Short task >>
From the first line of the data through the line containing "R = math.radians", return each line exactly.
= = = =
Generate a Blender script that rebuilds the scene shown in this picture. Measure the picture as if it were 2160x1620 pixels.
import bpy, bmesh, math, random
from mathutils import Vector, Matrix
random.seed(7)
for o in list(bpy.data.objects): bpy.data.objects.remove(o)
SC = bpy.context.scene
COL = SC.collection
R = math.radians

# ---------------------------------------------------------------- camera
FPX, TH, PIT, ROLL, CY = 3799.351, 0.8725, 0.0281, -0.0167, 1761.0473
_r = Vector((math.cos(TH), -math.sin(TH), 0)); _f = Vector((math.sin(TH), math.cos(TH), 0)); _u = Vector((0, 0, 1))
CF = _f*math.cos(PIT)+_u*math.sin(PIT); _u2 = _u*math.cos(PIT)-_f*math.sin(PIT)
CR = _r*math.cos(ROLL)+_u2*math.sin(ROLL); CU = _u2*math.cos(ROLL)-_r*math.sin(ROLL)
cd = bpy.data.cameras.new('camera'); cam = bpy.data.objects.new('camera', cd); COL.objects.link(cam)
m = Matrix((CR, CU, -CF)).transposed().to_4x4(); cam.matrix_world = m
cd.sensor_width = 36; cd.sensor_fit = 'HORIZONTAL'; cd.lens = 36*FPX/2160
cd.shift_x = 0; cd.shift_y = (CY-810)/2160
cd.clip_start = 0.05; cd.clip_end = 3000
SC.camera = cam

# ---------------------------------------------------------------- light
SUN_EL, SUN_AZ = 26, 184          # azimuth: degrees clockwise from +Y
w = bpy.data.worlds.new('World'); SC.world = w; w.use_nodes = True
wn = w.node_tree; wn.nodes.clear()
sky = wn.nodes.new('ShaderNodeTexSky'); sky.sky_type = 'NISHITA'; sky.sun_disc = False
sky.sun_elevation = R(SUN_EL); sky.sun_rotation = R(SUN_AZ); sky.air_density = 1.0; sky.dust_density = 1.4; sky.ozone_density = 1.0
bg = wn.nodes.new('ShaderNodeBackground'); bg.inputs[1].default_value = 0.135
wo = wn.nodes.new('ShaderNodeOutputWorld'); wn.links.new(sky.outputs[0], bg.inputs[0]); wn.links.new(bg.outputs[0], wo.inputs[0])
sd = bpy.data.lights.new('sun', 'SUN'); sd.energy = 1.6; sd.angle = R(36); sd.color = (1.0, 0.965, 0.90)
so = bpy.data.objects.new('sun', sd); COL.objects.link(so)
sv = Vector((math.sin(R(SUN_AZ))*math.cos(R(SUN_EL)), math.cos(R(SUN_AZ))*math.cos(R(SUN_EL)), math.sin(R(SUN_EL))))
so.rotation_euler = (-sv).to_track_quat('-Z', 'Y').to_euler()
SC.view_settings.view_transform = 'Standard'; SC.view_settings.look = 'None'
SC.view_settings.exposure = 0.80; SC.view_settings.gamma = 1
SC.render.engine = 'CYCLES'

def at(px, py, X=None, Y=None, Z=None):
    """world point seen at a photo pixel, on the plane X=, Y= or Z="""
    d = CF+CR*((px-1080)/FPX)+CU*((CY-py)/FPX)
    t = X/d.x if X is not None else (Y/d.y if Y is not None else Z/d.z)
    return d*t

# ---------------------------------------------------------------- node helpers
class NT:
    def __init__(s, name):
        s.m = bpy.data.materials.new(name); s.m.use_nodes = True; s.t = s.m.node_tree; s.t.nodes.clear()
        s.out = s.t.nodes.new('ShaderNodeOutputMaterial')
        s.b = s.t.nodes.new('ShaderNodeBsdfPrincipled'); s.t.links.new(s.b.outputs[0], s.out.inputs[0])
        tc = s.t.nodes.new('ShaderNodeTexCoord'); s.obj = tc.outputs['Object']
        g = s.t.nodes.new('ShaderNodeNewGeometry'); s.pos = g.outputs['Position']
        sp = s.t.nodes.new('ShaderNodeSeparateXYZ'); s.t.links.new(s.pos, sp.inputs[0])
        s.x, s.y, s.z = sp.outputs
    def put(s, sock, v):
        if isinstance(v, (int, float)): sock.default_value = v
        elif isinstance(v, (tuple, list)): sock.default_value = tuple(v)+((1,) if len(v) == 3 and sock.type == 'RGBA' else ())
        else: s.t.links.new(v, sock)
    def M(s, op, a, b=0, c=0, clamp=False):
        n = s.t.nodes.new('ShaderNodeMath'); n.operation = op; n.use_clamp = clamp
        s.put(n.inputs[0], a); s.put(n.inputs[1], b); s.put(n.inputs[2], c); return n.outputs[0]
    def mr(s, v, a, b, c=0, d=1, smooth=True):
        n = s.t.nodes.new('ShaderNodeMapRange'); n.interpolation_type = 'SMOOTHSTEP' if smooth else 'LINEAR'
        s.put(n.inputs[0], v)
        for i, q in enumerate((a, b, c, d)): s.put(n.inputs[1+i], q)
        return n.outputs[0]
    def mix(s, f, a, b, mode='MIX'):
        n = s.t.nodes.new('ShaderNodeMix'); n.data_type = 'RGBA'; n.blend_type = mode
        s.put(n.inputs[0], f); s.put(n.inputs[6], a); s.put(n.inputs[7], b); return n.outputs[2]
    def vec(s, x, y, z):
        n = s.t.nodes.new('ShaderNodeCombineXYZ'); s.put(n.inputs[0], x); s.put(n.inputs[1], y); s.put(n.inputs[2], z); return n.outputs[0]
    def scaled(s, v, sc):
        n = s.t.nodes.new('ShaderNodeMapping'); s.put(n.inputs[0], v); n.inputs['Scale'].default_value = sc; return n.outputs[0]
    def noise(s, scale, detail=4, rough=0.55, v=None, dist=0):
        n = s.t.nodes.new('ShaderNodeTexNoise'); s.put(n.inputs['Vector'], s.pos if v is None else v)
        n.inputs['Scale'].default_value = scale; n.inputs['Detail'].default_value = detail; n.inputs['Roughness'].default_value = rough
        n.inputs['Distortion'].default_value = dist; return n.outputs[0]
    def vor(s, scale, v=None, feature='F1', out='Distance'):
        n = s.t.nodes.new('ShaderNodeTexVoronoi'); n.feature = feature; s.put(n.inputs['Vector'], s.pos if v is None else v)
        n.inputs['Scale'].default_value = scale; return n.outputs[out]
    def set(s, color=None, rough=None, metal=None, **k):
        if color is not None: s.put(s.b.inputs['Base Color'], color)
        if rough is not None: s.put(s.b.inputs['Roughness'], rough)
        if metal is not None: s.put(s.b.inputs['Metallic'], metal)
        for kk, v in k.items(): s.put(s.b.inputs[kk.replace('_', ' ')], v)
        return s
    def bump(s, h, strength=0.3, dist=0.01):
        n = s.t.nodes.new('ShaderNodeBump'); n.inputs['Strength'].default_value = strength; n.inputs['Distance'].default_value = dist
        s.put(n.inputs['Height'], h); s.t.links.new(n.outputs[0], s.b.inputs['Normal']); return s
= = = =
Expected answer >>
Generate a Blender script that rebuilds the scene shown in this picture. Measure the picture as if it were 2160x1620 pixels.
import bpy, bmesh, math, random
from mathutils import Vector, Matrix
random.seed(7)
for o in list(bpy.data.objects): bpy.data.objects.remove(o)
SC = bpy.context.scene
COL = SC.collection
R = math.radians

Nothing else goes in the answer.